◆ GIVEN EXERCISE
Print the records again, character for character.

◆ THE INPUT

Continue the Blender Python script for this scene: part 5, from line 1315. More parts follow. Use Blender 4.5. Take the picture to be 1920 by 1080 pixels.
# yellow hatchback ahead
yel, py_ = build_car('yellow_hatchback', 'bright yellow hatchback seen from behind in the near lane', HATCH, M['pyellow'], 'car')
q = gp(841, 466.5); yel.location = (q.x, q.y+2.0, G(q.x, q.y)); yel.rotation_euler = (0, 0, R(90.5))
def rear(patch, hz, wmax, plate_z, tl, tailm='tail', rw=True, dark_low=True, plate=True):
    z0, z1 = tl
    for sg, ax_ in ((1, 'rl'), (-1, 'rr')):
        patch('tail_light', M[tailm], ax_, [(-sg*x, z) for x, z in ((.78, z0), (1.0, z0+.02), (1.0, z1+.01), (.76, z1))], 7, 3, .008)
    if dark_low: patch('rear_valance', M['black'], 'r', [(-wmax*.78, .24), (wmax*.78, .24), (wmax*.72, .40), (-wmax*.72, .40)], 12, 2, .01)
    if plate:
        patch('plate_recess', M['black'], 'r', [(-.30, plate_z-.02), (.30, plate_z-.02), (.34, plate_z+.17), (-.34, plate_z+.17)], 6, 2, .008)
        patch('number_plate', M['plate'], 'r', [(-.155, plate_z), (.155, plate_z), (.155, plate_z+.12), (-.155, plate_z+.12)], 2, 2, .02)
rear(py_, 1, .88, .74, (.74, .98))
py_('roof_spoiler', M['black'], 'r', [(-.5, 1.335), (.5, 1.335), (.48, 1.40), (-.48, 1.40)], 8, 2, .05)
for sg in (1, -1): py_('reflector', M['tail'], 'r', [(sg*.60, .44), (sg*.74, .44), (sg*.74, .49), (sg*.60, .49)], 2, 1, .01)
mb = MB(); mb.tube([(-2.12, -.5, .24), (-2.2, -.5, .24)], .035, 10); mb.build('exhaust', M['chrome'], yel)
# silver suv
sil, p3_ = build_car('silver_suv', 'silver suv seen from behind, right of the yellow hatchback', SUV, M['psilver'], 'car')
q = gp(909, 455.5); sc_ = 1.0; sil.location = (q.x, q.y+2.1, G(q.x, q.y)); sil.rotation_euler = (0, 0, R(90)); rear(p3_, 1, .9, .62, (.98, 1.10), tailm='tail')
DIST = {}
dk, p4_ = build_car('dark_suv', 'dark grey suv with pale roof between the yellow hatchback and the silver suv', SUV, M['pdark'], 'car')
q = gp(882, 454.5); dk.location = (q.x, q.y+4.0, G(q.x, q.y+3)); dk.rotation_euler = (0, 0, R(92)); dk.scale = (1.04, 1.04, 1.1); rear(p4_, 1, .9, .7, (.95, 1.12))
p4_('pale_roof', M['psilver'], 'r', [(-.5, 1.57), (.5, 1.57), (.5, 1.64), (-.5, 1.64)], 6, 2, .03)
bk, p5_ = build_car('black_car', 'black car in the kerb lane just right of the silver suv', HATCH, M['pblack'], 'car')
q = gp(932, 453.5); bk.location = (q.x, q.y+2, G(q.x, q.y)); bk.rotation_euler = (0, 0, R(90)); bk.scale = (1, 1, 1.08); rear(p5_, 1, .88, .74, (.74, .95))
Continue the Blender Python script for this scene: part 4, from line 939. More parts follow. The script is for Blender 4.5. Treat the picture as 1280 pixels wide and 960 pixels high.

◆ TASK OUTPUT
Continue the Blender Python script for this scene: part 5, from line 1315. More parts follow. Use Blender 4.5. Take the picture to be 1920 by 1080 pixels.
# yellow hatchback ahead
yel, py_ = build_car('yellow_hatchback', 'bright yellow hatchback seen from behind in the near lane', HATCH, M['pyellow'], 'car')
q = gp(841, 466.5); yel.location = (q.x, q.y+2.0, G(q.x, q.y)); yel.rotation_euler = (0, 0, R(90.5))
def rear(patch, hz, wmax, plate_z, tl, tailm='tail', rw=True, dark_low=True, plate=True):
    z0, z1 = tl
    for sg, ax_ in ((1, 'rl'), (-1, 'rr')):
        patch('tail_light', M[tailm], ax_, [(-sg*x, z) for x, z in ((.78, z0), (1.0, z0+.02), (1.0, z1+.01), (.76, z1))], 7, 3, .008)
    if dark_low: patch('rear_valance', M['black'], 'r', [(-wmax*.78, .24), (wmax*.78, .24), (wmax*.72, .40), (-wmax*.72, .40)], 12, 2, .01)
    if plate:
        patch('plate_recess', M['black'], 'r', [(-.30, plate_z-.02), (.30, plate_z-.02), (.34, plate_z+.17), (-.34, plate_z+.17)], 6, 2, .008)
        patch('number_plate', M['plate'], 'r', [(-.155, plate_z), (.155, plate_z), (.155, plate_z+.12), (-.155, plate_z+.12)], 2, 2, .02)
rear(py_, 1, .88, .74, (.74, .98))
py_('roof_spoiler', M['black'], 'r', [(-.5, 1.335), (.5, 1.335), (.48, 1.40), (-.48, 1.40)], 8, 2, .05)
for sg in (1, -1): py_('reflector', M['tail'], 'r', [(sg*.60, .44), (sg*.74, .44), (sg*.74, .49), (sg*.60, .49)], 2, 1, .01)
mb = MB(); mb.tube([(-2.12, -.5, .24), (-2.2, -.5, .24)], .035, 10); mb.build('exhaust', M['chrome'], yel)
# silver suv
sil, p3_ = build_car('silver_suv', 'silver suv seen from behind, right of the yellow hatchback', SUV, M['psilver'], 'car')
q = gp(909, 455.5); sc_ = 1.0; sil.location = (q.x, q.y+2.1, G(q.x, q.y)); sil.rotation_euler = (0, 0, R(90)); rear(p3_, 1, .9, .62, (.98, 1.10), tailm='tail')
DIST = {}
dk, p4_ = build_car('dark_suv', 'dark grey suv with pale roof between the yellow hatchback and the silver suv', SUV, M['pdark'], 'car')
q = gp(882, 454.5); dk.location = (q.x, q.y+4.0, G(q.x, q.y+3)); dk.rotation_euler = (0, 0, R(92)); dk.scale = (1.04, 1.04, 1.1); rear(p4_, 1, .9, .7, (.95, 1.12))
p4_('pale_roof', M['psilver'], 'r', [(-.5, 1.57), (.5, 1.57), (.5, 1.64), (-.5, 1.64)], 6, 2, .03)
bk, p5_ = build_car('black_car', 'black car in the kerb lane just right of the silver suv', HATCH, M['pblack'], 'car')
q = gp(932, 453.5); bk.location = (q.x, q.y+2, G(q.x, q.y)); bk.rotation_euler = (0, 0, R(90)); bk.scale = (1, 1, 1.08); rear(p5_, 1, .88, .74, (.74, .95))
Continue the Blender Python script for this scene: part 4, from line 939. More parts follow. The script is for Blender 4.5. Treat the picture as 1280 pixels wide and 960 pixels high.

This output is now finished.